En este punto, es que el análisis del sueño pasó a un segundo nivel, a un recuerdo que, entonces, se volvió luminoso. Hace muchos años me ocurrió una escena similar a la del sueño. Yo tendría unos 19 años y visitaba un casino de Uruguay. De alguna forma torpe, ahora puedo decir que me creía adulto por el hecho de poder apostar. La cuestión es que estaba perdiendo lo poco tenía en la ruleta cuando, de repente un hombre viene hasta la mesa y deposita una pila de fichas en el 18 negro. Gana. Dice unas palabras en portugués, deja propina y se va.

A este recuerdo le sigue otro, el de una canción, una de aquel entonces: Uma brasileira, de Paralamas. Es una canción que me gusta mucho y que lleva a un prejuicio que no creo ser el único en tener: la sensualidad de las mujeres brasileras las hace muy atractivas. En efecto, en aquellos años estaba en análisis por un motivo que siempre me resultó complejo: el acceso a las mujeres. No necesito escribir sobre esta cuestión ahora, pero sí puedo resumir la idea de este modo: pocas veces me animaba a quedarme con la mujer que me conmoviese –me asustaba del goce femenino.

Luego vinieron otros dos recuerdos-asociaciones más: la anécdota de la vez que le preguntaron a Charly García cómo compuso “Promesas sobre el bidet” y respondió que lo único que necesitó fue una brasilera y un bidet; una situación de mi pre-adolescencia, en la que conocí a una chica que, cuando me dijo su nombre, me inquietó: Eduarda. Me dijo que era de Brasil y me anotó su teléfono. Nunca la llamé. Ahora pienso que ese nombre es el femenino del de mi padre (Eduardo) y recuerdo también la novela Madame Edwarda, de Georges Bataille, protagonizada por una mujer transgresora.

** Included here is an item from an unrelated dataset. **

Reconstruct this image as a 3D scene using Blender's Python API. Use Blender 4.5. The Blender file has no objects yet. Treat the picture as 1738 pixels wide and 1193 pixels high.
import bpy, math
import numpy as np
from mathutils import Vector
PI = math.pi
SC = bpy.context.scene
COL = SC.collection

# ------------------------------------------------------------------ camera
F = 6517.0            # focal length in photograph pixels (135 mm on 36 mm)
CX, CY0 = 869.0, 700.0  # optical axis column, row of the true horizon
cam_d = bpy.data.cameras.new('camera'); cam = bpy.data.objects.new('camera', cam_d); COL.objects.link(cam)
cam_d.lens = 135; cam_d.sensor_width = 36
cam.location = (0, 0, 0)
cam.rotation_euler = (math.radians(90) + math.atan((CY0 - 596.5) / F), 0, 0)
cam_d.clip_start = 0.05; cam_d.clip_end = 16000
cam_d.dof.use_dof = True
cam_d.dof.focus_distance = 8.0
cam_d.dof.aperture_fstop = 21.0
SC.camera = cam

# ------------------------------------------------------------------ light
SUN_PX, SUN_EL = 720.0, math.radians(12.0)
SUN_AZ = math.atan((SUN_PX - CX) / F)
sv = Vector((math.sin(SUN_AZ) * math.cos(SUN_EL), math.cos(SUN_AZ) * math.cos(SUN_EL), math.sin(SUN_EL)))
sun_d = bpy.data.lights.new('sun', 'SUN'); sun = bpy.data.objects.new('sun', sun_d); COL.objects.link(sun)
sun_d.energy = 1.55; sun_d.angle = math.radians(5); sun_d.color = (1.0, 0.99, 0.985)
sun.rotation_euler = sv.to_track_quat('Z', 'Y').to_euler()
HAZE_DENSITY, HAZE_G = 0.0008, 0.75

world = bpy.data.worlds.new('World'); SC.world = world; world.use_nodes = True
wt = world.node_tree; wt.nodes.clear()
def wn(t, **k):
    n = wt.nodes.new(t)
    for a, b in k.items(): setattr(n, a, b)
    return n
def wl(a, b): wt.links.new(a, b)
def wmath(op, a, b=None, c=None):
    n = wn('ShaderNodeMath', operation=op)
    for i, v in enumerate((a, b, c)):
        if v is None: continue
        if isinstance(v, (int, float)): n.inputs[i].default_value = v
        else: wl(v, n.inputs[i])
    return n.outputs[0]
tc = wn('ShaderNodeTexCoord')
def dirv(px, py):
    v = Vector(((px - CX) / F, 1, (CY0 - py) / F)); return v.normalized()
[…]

Afortunadamente, como dije antes, el análisis de esos años fue lo suficientemente propicio como para dejar de lado varias de mis precauciones y rodeos en el vínculo con una mujer. Entonces, ¿por qué este sueño? ¿Por qué ahora? ¿Por qué de nuevo? La interpretación anterior dijo algo cierto, que también se podía decir de otra manera: estar menos defendido respecto del encuentro con una mujer, planteaba las cosas en términos de la aceptación y la entrega, pero ahora había algo más, menos heroico. Me refiero a que la apuesta del otro se pueda volver una causa propia. Lo digo de otro modo: no es lo mismo dejar de temer que ver en el temor un deseo inhibido.

Para concluir, me viene a la mente la anécdota de un amigo que, en cierta ocasión, me contaba que él ya casi no lee libros nuevos. Solamente relee y si, de vez en cuando, agarra una novedad, es porque su esposa las compra. Lee libros nuevos, solamente para saber qué pudo haber leído ella –un modo muy simple y gratuito de curiosidad. Tal vez esto explique por qué un sueño puede traer una situación del pasado a un tiempo actual: la angustia es siempre la misma, pero con los años hacemos cosas diferentes.